Saturday is effectively a lost day again as I travel back to Australia, with a couple of hours to kill on the ground in Dubai, after the BCI World Conference.
Despite not yet getting home from this trip I am already planning the next one. I will be adding another of the major industry conference to my comparison list next year.
I am pleased to say that I will be heading to New Orleans (USA) in April 2014 to present at the Continuity Insights Management Conference, – my thanks to the good folk at CI for the invitation.
The theme of the conference is “Resilience revisited” and my session is titled “Build Real Resilience By Adapting Agile Practice”.
This is a topic that I foreshadowed during my presentation at the Australasian BC Summit in Sydney earlier in the year. It will look at what BC can learn from the Agile movement – a mode of thinking that grew out of software development and is increasingly found in other disciplines such as marketing and project management.
So many stories that highlight the attributes of resilience emerged from the response of New Orleans to Hurricane Katrina. A remarkable outcome given they had no international standards or ‘Best Practice’ guides for resilience to follow – or perhaps it is because they had no such documents.
This session revisits the concept of resilience and highlights that it was not originally coined by the BC profession and Executives do not generally see resilience as a result of the efforts of BCM.

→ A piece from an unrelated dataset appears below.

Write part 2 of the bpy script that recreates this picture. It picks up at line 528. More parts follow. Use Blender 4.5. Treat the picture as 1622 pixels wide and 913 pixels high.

Highlights lessons from the Agile community that can be applied to BC and building resilience.
SUMMARY:
New Orleans presents the perfect opportunity to revisit the true concept of resilience – given that many of the stories highlighting the attributes of resilience flowed from the aftermath of Hurricane Katrina. Perhaps this is because they had to learn to adapt rather than prevent/prepare according to “resilience standards”.
Resilience is created by trust, not compliance and governance processes. The concept was not originally derived from the BC industry – nor do Executives generally see resilience as another name for BCM, nor do they see it as the result of the efforts of BC practitioners.
Attendees will be challenged to think differently about their current BC practices and offered new approaches, such as lessons BC professionals can learn from the Agile community to enhance their current practices and improve engagement with Executives. Takeaways include examples, from the presenter’s experience, of the application of agile practices to BC.
This session offer attendees an international, Executive perspective on the concept of resilience and the emerging movement from risk anticipation and mitigation to ‘risk adaptation’ as a source of resilience.